Plusieurs étaient étrangères. La Canadienne Yael recueillit à Bagdad des renseignements qui permirent à Tsahal de bombarder en 1981 le réacteur nucléaire construit par Saddam Hussein avec l’aide de la France. L’ex-soixante-huitarde française Danielle fut cheffe instructrice au Césarée, le service action du Mossad, et joue encore de la guitare sur scène, sous un pseudonyme, depuis qu’elle a pris sa retraite. L’Uruguayenne Isabelle Pedro, toujours perchée sur ses stilettos, séjourna trois ans, dans les années 1960, au Caire, où elle déroba des secrets militaires égyptiens. L’Allemande Yola, la «  reine du désert  », passa plusieurs années clandestinement au Soudan, sous le couvert de diriger un club de plongée, afin d’organiser l’émigration vers Israël des Juifs éthiopiens.

Physiques insignifiants plutôt que beautés ravageuses

Contrairement à une légende, le Mossad préfère embaucher des femmes au physique insignifiant. Elles se font moins remarquer que des beautés ravageuses. Et jamais, assure Michel Bar-Zohar, le service ne leur demande d’user de leurs charmes physiques en mission. Une exception fut l’Américaine Cheryl Bentov, alias «  Cindy  », qui séduisit à Londres le technicien nucléaire israélien Mordechai Vanunu pour l’attirer à Rome, où il fut enlevé et transporté en Israël par le Mossad. Il y passa dix-huit ans en prison pour avoir révélé à la presse britannique des détails sur le programme nucléaire militaire du pays.

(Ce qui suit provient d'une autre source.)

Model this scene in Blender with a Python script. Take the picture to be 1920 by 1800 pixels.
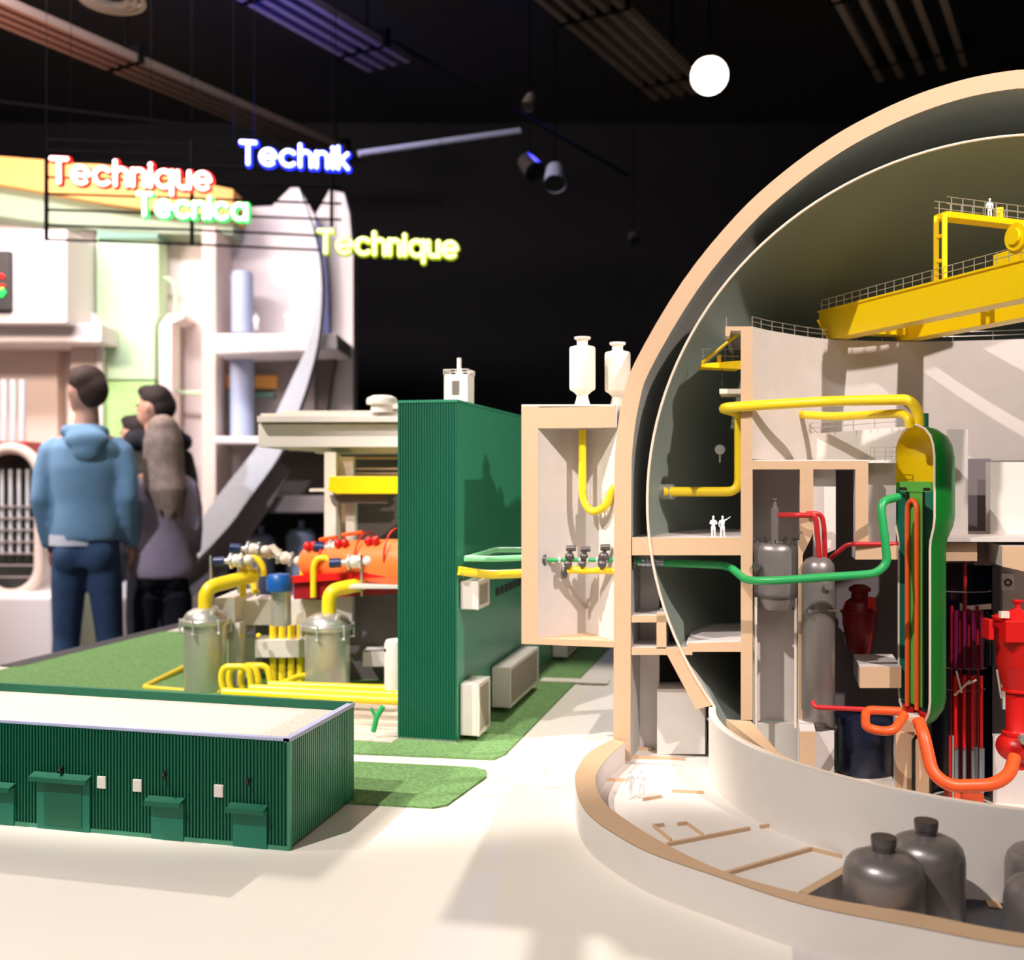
import bpy, bmesh, math, random
from mathutils import Vector, Matrix
random.seed(7)
PI = math.pi
S = bpy.context.scene
for o in list(bpy.data.objects): bpy.data.objects.remove(o)
COL = S.collection

# ------------------------------------------------------------------ camera
FP, HZ = 1934.0, 893.0             # focal length in pixels, horizon row (1920 x 1800 frame)
YAW = math.radians(13.66)          # camera is turned left of the model table's depth axis
CA, SA = math.cos(YAW), math.sin(YAW)
CAM = Vector((0, 0, 1.3))
FWD = Vector((-SA, CA, 0)); RGT = Vector((CA, SA, 0))
cd = bpy.data.cameras.new('camera'); cam = bpy.data.objects.new('camera', cd); COL.objects.link(cam)
cam.location = CAM; cam.rotation_euler = (PI/2, 0, YAW)
cd.sensor_width = 36; cd.sensor_fit = 'HORIZONTAL'; cd.lens = 36*FP/1920
cd.shift_y = (HZ-900)/1920
cd.dof.use_dof = True; cd.dof.focus_distance = 1.85; cd.dof.aperture_fstop = 3.4
cd.clip_start = .02
S.camera = cam
S.view_settings.view_transform = 'Standard'; S.view_settings.look = 'None'
S.view_settings.gamma = 1; S.view_settings.exposure = 0.08
S.view_settings.use_curve_mapping = False
w = bpy.data.worlds.new('world'); S.world = w; w.use_nodes = True
w.node_tree.nodes['Background'].inputs[0].default_value = (.02, .02, .025, 1)

def lin(c):
    return tuple((v/255/12.92 if v/255 <= .04045 else ((v/255+.055)/1.055)**2.4) for v in c)

def spot(name, loc, tgt, watt, ang, col=(255, 246, 240), rad=.035, blend=.25):
    d = bpy.data.lights.new(name, 'SPOT'); d.energy = watt; d.spot_size = math.radians(ang)
    d.spot_blend = blend; d.shadow_soft_size = rad; d.color = lin(col)
    o = bpy.data.objects.new(name, d); COL.objects.link(o); o.location = loc
    o.rotation_euler = (Vector(tgt)-Vector(loc)).to_track_quat('-Z', 'Y').to_euler(); return o
def area(name, loc, tgt, watt, sx, sy, col=(255, 240, 225)):
    d = bpy.data.lights.new(name, 'AREA'); d.energy = watt; d.shape = 'RECTANGLE'; d.size = sx; d.size_y = sy
    d.color = lin(col)
    o = bpy.data.objects.new(name, d); COL.objects.link(o); o.location = loc
    o.rotation_euler = (Vector(tgt)-Vector(loc)).to_track_quat('-Z', 'Y').to_euler(); return o

def C(px, py, d):                    # point at camera depth d
    return CAM + RGT*((px-960)/FP*d) + FWD*d + Vector((0, 0, (HZ-py)/FP*d))
def U(px, py, Y):                    # point on the plane Y = const
    r = RGT*((px-960)/FP) + FWD + Vector((0, 0, (HZ-py)/FP)); return CAM + r*(Y/r.y)
def G(px, py, z):                    # point on the plane z = const
    return C(px, py, (CAM.z-z)*FP/(py-HZ))
CC = lambda x, y, z: RGT*x + FWD*y + Vector((0, 0, z))   # camera aligned room coordinates

# key light from the upper left behind the camera
spot('key_spot', (-1.9, -.6, 4.45), (.12, 2.15, 1.0), 620, 44)
# light from the upper right front
spot('right_spot', (1.9, .0, 3.7), (.05, 2.65, 1.2), 560, 27, (255, 240, 232), .03)
# row of spots behind the table
spot('back_spot', (-.75, 4.95, 4.1), (-.35, 1.6, .7), 440, 40, (255, 244, 234), .05)
spot('grass_spot', (-2.6, 1.0, 3.9), (-1.2, 2.9, .8), 620, 44, (255, 244, 236))  # unseen spot from the left, turned up to brighten the lawn
spot('blue_spot', (-1.5, 7.5, 4.2), (-.6, 2.0, .7), 60, 30, (70, 70, 255))
area('front_fill', tuple(CC(-.2, -2.2, 3.9)), tuple(CC(0, 2.2, 1.0)), 30, 3.2, 1.4, (255, 242, 240))  # added unseen area light that lifts the shadows
# wall washers of the far exhibit
area('exhibit_wash', tuple(CC(-2.6, 5.0, 4.0)), tuple(CC(-2.5, 7.1, 1.5)), 170, 2.6, .3, (255, 240, 244))
area('exhibit_wash_low', tuple(CC(-3.6, 4.6, 3.2)), tuple(CC(-2.8, 7.0, 1.2)), 70, .8, .3, (255, 228, 214))
spot('exhibit_blue', tuple(CC(.2, 4.8, 4.2)), tuple(CC(-1.25, 7.1, 2.4)), 160, 34, (90, 90, 255), .08, .6)

spot('ceiling_glow', tuple(CC(1.6, 4.6, 2.6)), tuple(CC(1.75, 5.6, 3.95)), 40, 80, (255, 226, 190), .1, .8)  # added unseen spot, brightens the bars like bounce from the lit lamp
spot('visitor_spot', tuple(CC(-3.6, 2.0, 4.0)), tuple(CC(-2.0, 5.3, 1.3)), 480, 34, (240, 240, 255), .08, .6)  # added unseen spot that brightens the visitors
spot('added_blue_up', tuple(CC(-1.35, 5.2, 3.0)), tuple(CC(-1.27, 5.9, 3.95)), 160, 75, (30, 50, 255), .1, .8)  # added unseen spot, imitates blue neon spill on the bars
spot('added_red_up', tuple(CC(-2.9, 5.2, 3.1)), tuple(CC(-2.9, 6.0, 3.95)), 60, 60, (255, 20, 10), .1, .8)  # added unseen spot, imitates red neon spill on the bars
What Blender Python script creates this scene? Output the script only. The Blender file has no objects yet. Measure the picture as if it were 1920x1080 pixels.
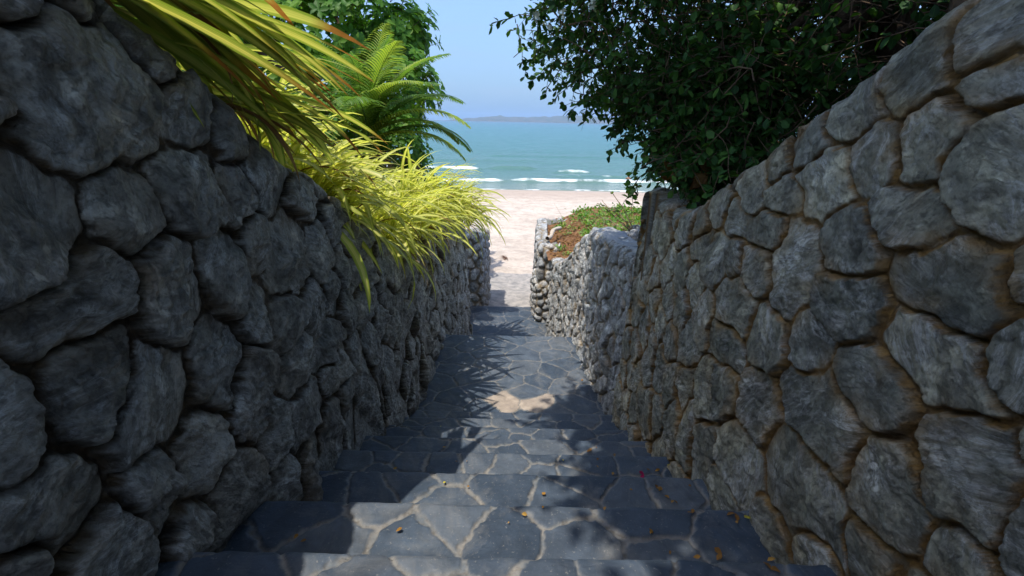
import bpy, math, random
import numpy as np
from math import radians, sin, cos, pi, sqrt, tan
from mathutils import Vector, Matrix

scene = bpy.context.scene
COL = scene.collection
rng = np.random.default_rng(7)
random.seed(11)

# ------------------------------------------------------------------ camera
FPX, PITCH, ROLL = 900.0, radians(19.1), radians(1.2)
_F = np.array([0, cos(PITCH), -sin(PITCH)]); _R0 = np.array([1.0, 0, 0]); _U0 = np.cross(_R0, _F)
_R = _R0 * cos(ROLL) + _U0 * sin(ROLL); _U = -_R0 * sin(ROLL) + _U0 * cos(ROLL)
cam_d = bpy.data.cameras.new("camera"); cam = bpy.data.objects.new("camera", cam_d); COL.objects.link(cam)
cam_d.sensor_width = 36; cam_d.lens = 36 * FPX / 1920; cam_d.clip_start = 0.02; cam_d.clip_end = 90000
cam.matrix_world = Matrix(((_R[0], _U[0], -_F[0], 0), (_R[1], _U[1], -_F[1], 0), (_R[2], _U[2], -_F[2], 0), (0, 0, 0, 1)))
scene.camera = cam


def ray(px, py):
    """direction through a photo pixel: used to survey where things stand"""
    return _F + _R * (px - 960) / FPX - _U * (py - 540) / FPX


# ------------------------------------------------------------------ light
TO_SUN = Vector((-0.255, -0.22, 1.0)).normalized()
w = bpy.data.worlds.new("World"); scene.world = w; w.use_nodes = True
SKY_STRENGTH, SUN_STRENGTH, EXPOSURE = 0.15, 2.2, 1.30


def setup_world():
    nt = w.node_tree; nt.nodes.clear()
    out = nt.nodes.new("ShaderNodeOutputWorld"); bg = nt.nodes.new("ShaderNodeBackground")
    sky = nt.nodes.new("ShaderNodeTexSky"); sky.sky_type = 'NISHITA'; sky.sun_disc = False
    sky.sun_elevation = math.asin(TO_SUN.z); sky.sun_rotation = math.atan2(TO_SUN.x, TO_SUN.y)
    sky.air_density = 1.0; sky.dust_density = 1.2; sky.ozone_density = 1.2; sky.altitude = 0
    # thin wisps of cloud low over the sea
    tc = nt.nodes.new("ShaderNodeTexCoord"); mp = nt.nodes.new("ShaderNodeMapping"); mp.inputs['Scale'].default_value = (1.5, 1.5, 9)
    no = nt.nodes.new("ShaderNodeTexNoise"); no.inputs['Scale'].default_value = 2.6; no.inputs['Detail'].default_value = 7
    no.inputs['Roughness'].default_value = 0.62
    rp = nt.nodes.new("ShaderNodeValToRGB"); rp.color_ramp.elements[0].position = 0.50; rp.color_ramp.elements[1].position = 0.80
    rp.color_ramp.elements[0].color = (0, 0, 0, 1); rp.color_ramp.elements[1].color = (0.35, 0.35, 0.35, 1)
    # clear maritime blue down to the horizon
    sx = nt.nodes.new("ShaderNodeSeparateXYZ"); er = nt.nodes.new("ShaderNodeValToRGB"); er.color_ramp.elements[0].position = 0.0; er.color_ramp.elements[1].position = 0.55
    er.color_ramp.elements[0].color = (0.9, 0.9, 0.9, 1); er.color_ramp.elements[1].color = (0, 0, 0, 1)
    hr = nt.nodes.new("ShaderNodeValToRGB"); hr.color_ramp.elements[0].position = 0.0; hr.color_ramp.elements[1].position = 0.25
    hr.color_ramp.elements[0].color = (0.068, 0.156, 0.285, 1); hr.color_ramp.elements[1].color = (0.024, 0.090, 0.250, 1)
    hs = nt.nodes.new("ShaderNodeMixRGB"); hs.blend_type = 'MULTIPLY'; hs.inputs[0].default_value = 1; k_ = 1.0 / SKY_STRENGTH; hs.inputs[2].default_value = (k_, k_, k_, 1)
    bl = nt.nodes.new("ShaderNodeMixRGB")
    mx = nt.nodes.new("ShaderNodeMixRGB"); mx.inputs[2].default_value = (1.3, 1.65, 2.3, 1)
    L = nt.links.new
    L(tc.outputs['Generated'], mp.inputs[0]); L(mp.outputs[0], no.inputs['Vector']); L(no.outputs['Fac'], rp.inputs[0])
    L(rp.outputs[0], mx.inputs[0]); L(tc.outputs['Generated'], sx.inputs[0]); L(sx.outputs[2], er.inputs[0]); L(sx.outputs[2], hr.inputs[0]); L(hr.outputs[0], hs.inputs[1])
    L(er.outputs[0], bl.inputs[0]); L(sky.outputs[0], bl.inputs[1]); L(hs.outputs[0], bl.inputs[2]); L(bl.outputs[0], mx.inputs[1]); L(mx.outputs[0], bg.inputs[0]); L(bg.outputs[0], out.inputs[0])
    bg.inputs[1].default_value = SKY_STRENGTH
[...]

Grillée par sa mission, amère d’avoir été manipulée, Cheryl Bentov obtint du Mossad une compensation financière et repartit aux États-Unis, où elle vit toujours.

L’histoire des femmes du Mossad a ses côtés sombres. Marcelle Ninio, démasquée au Caire, fut arrêtée et torturée, tenta de se suicider et passa plus de treize ans dans les geôles égyptiennes. Sylvia Rafael, après quelques opérations héroïques, participa en 1973 à la pire bavure du service : l’assassinat d’un serveur marocain en Norvège, pris par erreur pour un terroriste palestinien. Plusieurs autres agentes, dont les actions restent couvertes par le secret, ont payé un lourd tribut pour leur audace : la torture, la prison et parfois la mort.